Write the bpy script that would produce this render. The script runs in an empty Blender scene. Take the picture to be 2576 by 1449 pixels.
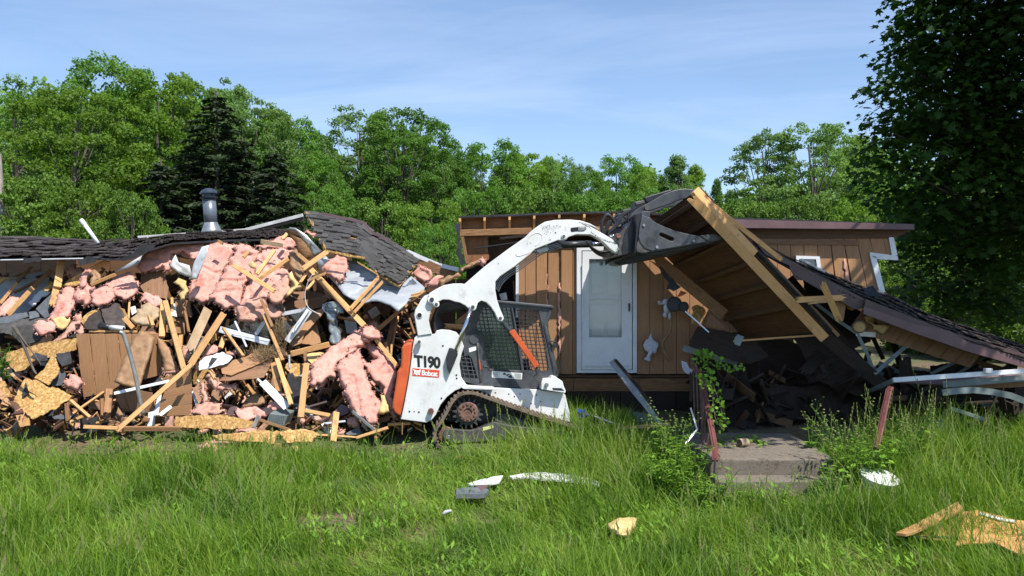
import bpy, bmesh, math, random
import numpy as np
from mathutils import Vector, Matrix, noise as mn
from mathutils.geometry import delaunay_2d_cdt, tessellate_polygon

random.seed(7); np.random.seed(7)
sc = bpy.context.scene
COL = sc.collection

# ------------------------------------------------------------------ camera, world, sun, exposure
FPX = 2005.0
CAM = Vector((0, 0, 2.7))
PITCH = math.atan(34.5 / FPX)
cam_d = bpy.data.cameras.new("camera"); cam = bpy.data.objects.new("camera", cam_d); COL.objects.link(cam)
cam.location = CAM; cam.rotation_euler = (math.pi / 2 - PITCH, 0, 0)
cam_d.sensor_width = 36; cam_d.lens = 36 * FPX / 2576; cam_d.clip_end = 2000; cam_d.clip_start = 0.1
sc.camera = cam

SUN_EL, SUN_AZ = 58.0, 40.0            # azimuth: degrees right of straight behind the camera
el, az = math.radians(SUN_EL), math.radians(SUN_AZ)
TOSUN = Vector((math.cos(el) * math.sin(az), -math.cos(el) * math.cos(az), math.sin(el)))
world = bpy.data.worlds.new("World"); sc.world = world; world.use_nodes = True
nt = world.node_tree; nt.nodes.clear()
wo = nt.nodes.new("ShaderNodeOutputWorld"); bg = nt.nodes.new("ShaderNodeBackground")
sky = nt.nodes.new("ShaderNodeTexSky"); sky.sky_type = 'NISHITA'; sky.sun_disc = False
sky.sun_elevation = el; sky.sun_rotation = math.pi - az
sky.air_density = 0.9; sky.dust_density = 0.0; sky.ozone_density = 3.0
tc = nt.nodes.new("ShaderNodeTexCoord"); sep = nt.nodes.new("ShaderNodeSeparateXYZ")
nt.links.new(tc.outputs["Generated"], sep.inputs[0])
addz = nt.nodes.new("ShaderNodeMath"); addz.operation = 'ADD'; addz.inputs[1].default_value = 0.24
nt.links.new(sep.outputs[2], addz.inputs[0])
dx = nt.nodes.new("ShaderNodeMath"); dx.operation = 'DIVIDE'; nt.links.new(sep.outputs[0], dx.inputs[0]); nt.links.new(addz.outputs[0], dx.inputs[1])
dy = nt.nodes.new("ShaderNodeMath"); dy.operation = 'DIVIDE'; nt.links.new(sep.outputs[1], dy.inputs[0]); nt.links.new(addz.outputs[0], dy.inputs[1])
cmb = nt.nodes.new("ShaderNodeCombineXYZ"); nt.links.new(dx.outputs[0], cmb.inputs[0]); nt.links.new(dy.outputs[0], cmb.inputs[1])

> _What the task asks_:
Please reproduce the listing exactly from its opening line through the line that contains "COL = sc.collection", both included, with all pictures omitted.

> _The output_:
Write the bpy script that would produce this render. The script runs in an empty Blender scene. Take the picture to be 2576 by 1449 pixels.
import bpy, bmesh, math, random
import numpy as np
from mathutils import Vector, Matrix, noise as mn
from mathutils.geometry import delaunay_2d_cdt, tessellate_polygon

random.seed(7); np.random.seed(7)
sc = bpy.context.scene
COL = sc.collection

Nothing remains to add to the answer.